*Task prompt*: Please report every line from the material that contains the word "scene".

[Begin Entries shown]

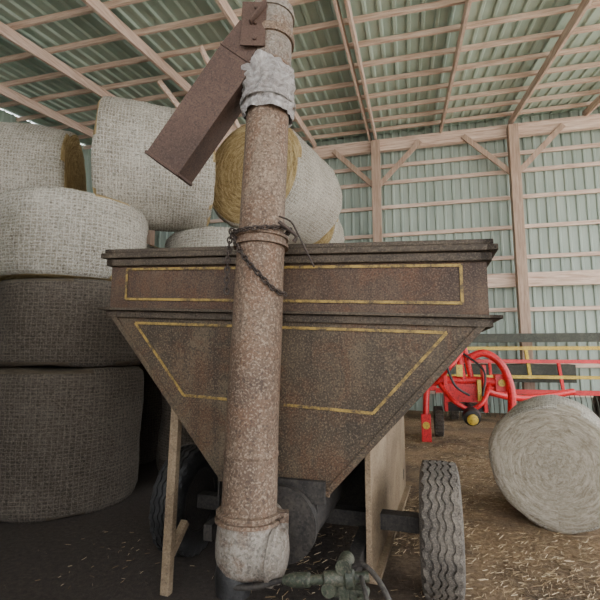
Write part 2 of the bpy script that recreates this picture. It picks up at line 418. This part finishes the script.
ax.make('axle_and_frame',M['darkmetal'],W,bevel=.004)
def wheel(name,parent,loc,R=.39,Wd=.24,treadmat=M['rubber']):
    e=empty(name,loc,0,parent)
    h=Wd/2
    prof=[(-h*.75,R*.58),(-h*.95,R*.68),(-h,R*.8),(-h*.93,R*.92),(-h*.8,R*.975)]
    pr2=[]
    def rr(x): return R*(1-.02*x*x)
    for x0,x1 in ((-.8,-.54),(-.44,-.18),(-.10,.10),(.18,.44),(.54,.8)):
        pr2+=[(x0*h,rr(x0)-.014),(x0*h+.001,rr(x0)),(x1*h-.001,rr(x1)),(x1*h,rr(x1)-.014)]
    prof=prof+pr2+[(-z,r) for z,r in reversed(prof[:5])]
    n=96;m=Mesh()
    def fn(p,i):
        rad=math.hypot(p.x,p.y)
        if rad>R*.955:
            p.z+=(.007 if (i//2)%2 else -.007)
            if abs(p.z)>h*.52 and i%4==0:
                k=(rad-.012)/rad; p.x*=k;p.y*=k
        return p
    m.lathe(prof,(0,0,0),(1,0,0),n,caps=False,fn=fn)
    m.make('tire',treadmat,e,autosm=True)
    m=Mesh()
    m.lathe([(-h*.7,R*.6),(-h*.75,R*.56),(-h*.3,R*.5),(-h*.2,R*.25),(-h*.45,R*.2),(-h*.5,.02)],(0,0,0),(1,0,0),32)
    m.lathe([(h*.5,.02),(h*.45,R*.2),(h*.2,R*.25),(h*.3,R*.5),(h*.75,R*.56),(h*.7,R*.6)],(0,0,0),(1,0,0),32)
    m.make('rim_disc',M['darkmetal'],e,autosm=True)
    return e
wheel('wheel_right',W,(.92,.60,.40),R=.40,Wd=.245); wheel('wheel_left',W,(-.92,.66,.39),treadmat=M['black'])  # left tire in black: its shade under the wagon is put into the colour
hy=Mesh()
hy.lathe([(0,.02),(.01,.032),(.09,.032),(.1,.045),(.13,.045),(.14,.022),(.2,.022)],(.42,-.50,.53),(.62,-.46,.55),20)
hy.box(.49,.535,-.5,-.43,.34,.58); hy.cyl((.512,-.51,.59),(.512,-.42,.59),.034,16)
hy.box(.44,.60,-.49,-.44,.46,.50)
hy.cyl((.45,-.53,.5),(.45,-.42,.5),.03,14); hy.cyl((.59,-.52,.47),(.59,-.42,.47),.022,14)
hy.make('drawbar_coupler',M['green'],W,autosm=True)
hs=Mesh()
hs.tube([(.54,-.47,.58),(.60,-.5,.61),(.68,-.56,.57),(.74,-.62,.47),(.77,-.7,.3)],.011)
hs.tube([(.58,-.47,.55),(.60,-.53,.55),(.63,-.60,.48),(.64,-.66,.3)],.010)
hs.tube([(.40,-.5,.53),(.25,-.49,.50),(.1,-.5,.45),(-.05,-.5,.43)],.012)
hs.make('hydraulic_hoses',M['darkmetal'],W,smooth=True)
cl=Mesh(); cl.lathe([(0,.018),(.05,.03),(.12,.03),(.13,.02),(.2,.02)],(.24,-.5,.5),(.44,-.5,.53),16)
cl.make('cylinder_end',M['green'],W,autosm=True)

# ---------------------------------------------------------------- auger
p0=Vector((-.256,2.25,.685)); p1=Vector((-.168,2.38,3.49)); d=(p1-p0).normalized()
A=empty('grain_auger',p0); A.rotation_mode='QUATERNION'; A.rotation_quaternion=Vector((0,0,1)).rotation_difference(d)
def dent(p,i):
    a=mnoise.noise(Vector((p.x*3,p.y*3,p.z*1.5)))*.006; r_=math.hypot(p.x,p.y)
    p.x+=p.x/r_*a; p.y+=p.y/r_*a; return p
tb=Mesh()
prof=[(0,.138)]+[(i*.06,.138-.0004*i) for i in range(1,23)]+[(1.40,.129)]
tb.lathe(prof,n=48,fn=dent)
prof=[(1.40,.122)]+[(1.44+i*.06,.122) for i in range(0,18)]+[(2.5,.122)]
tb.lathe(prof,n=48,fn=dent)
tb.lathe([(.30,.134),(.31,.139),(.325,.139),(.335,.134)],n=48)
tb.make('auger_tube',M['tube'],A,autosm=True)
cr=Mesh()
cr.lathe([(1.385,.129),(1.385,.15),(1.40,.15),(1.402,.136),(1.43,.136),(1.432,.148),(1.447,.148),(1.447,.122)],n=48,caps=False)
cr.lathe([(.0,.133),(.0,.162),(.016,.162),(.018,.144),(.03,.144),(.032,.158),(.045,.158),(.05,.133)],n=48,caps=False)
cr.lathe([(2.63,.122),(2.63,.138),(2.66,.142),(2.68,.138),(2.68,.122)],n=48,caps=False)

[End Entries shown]
[Begin Entries shown]

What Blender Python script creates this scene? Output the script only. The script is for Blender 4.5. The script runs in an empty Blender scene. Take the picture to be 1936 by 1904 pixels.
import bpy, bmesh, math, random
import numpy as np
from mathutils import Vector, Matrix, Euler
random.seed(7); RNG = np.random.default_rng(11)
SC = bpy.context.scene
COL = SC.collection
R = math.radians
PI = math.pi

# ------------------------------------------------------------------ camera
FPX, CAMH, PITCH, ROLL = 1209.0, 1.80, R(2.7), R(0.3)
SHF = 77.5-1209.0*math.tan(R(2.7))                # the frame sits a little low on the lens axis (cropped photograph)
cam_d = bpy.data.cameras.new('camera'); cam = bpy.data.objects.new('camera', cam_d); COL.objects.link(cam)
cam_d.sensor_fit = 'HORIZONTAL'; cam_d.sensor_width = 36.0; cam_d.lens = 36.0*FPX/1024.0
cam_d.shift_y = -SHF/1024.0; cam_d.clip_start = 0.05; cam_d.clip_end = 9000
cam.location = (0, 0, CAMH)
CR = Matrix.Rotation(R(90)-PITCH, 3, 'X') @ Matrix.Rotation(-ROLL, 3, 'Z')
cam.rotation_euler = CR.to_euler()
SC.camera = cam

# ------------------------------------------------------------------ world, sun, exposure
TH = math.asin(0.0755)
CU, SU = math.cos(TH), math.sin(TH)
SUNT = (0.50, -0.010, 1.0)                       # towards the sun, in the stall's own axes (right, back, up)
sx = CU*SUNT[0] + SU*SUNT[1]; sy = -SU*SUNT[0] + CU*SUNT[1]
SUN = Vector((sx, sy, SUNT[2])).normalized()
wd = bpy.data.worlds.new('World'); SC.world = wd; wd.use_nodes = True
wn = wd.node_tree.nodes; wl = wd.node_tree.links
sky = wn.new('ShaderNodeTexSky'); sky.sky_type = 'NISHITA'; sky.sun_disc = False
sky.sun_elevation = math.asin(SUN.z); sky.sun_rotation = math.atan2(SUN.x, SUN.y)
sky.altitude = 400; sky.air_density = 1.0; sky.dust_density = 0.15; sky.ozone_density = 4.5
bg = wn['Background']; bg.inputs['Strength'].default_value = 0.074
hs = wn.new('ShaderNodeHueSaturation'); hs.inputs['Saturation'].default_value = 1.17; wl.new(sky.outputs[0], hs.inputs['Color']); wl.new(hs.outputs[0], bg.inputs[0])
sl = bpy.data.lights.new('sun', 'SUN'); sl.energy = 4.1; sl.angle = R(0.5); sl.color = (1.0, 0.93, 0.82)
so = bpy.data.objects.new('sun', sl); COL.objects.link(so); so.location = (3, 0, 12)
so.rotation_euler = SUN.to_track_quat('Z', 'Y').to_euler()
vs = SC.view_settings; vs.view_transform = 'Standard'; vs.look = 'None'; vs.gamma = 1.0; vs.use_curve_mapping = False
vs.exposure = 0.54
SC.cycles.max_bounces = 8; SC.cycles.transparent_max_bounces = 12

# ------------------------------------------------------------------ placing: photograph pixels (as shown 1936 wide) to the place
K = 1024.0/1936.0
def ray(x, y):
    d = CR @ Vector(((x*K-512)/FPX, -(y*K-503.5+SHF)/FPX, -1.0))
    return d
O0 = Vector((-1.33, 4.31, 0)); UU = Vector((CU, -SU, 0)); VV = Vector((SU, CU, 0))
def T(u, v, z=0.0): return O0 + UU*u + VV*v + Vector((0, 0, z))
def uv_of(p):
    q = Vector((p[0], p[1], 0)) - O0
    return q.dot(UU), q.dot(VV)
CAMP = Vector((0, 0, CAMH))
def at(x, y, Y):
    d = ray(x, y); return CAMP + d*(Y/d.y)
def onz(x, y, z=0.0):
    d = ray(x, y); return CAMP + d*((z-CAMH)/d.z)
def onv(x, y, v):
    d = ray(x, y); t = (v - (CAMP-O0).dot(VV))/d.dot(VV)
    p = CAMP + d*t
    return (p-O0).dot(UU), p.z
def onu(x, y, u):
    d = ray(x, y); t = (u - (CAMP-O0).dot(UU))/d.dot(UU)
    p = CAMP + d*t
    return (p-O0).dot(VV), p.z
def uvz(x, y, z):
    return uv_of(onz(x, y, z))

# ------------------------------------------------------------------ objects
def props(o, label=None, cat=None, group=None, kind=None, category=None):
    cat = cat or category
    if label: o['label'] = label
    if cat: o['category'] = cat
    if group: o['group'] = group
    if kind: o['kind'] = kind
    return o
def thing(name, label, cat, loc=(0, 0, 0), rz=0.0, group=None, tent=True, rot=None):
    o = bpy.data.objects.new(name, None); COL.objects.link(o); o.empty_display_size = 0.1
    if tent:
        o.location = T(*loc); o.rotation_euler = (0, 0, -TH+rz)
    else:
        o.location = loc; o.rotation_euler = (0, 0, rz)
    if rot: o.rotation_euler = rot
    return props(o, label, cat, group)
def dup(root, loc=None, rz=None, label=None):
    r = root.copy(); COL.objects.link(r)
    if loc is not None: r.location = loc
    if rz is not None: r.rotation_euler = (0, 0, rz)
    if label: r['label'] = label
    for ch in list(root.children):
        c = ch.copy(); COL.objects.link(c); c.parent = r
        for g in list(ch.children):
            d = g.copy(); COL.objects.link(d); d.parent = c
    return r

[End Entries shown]

*Result below*:
What Blender Python script creates this scene? Output the script only. The script is for Blender 4.5. The script runs in an empty Blender scene. Take the picture to be 1936 by 1904 pixels.
SC = bpy.context.scene